My second challenge was the difficulty I was starting to face academically. Upon entering sixth form, I was finding it progressively harder to finish my exams on time leading to unanswered questions and subsequent drop in grades, which is particularly devastating for achieving good scores for exams, specifically the UCAT/UKCAT score.

This challenge led me to have extreme difficulty getting dental interviews despite my extensive work experience and extracurricular efforts. Upon voicing my difficulty to school staff, I was told that I needed to ‘try harder’. It was only until I had entered my first year of my first degree at King’s, when I voiced my challenges that I was told my issues aligned very heavily to signs of dyslexia. I was tested and confirmed for dyslexia within a few weeks and the extra time given in exams allowed me to once again achieve the top score I used to achieve in academic exams.

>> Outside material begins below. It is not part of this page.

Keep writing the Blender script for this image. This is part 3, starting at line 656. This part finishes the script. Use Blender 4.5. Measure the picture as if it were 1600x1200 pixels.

Dental admission tests like the UCAT/UKCAT were still extremely difficult for someone like me, despite the extra time, but I was able to achieve scores that would at least have my application considered by some universities, when before they were not.

The constant throughout these challenges was perseverance and the mentality to keep on going, to keep on trying. This doesn't mean I didn't experience negative emotions to these challenges. This means to keep persevering even through the bad and negative times.    

If you could, what advice would you give your younger self at the start of your career? 

Life is a marathon not a race. It isn't about getting to the goal as fast as possible.  Everyone's journey looks different and the resilience that a long journey creates in you is a lifelong gift. 

This year’s theme for International Women’s Day is ‘Embrace Equity’. What does equity mean to you, and how can everyone (regardless of gender) embrace it? 

To me equity means considering people’s individual needs and adjusting appropriately so everyone can have the same experience. I think everyone can embrace this by doing the work to diversify the people they interact and learn from in person and online. Being able to understand the challenges that others face might give you the ability to identify how and if you can help.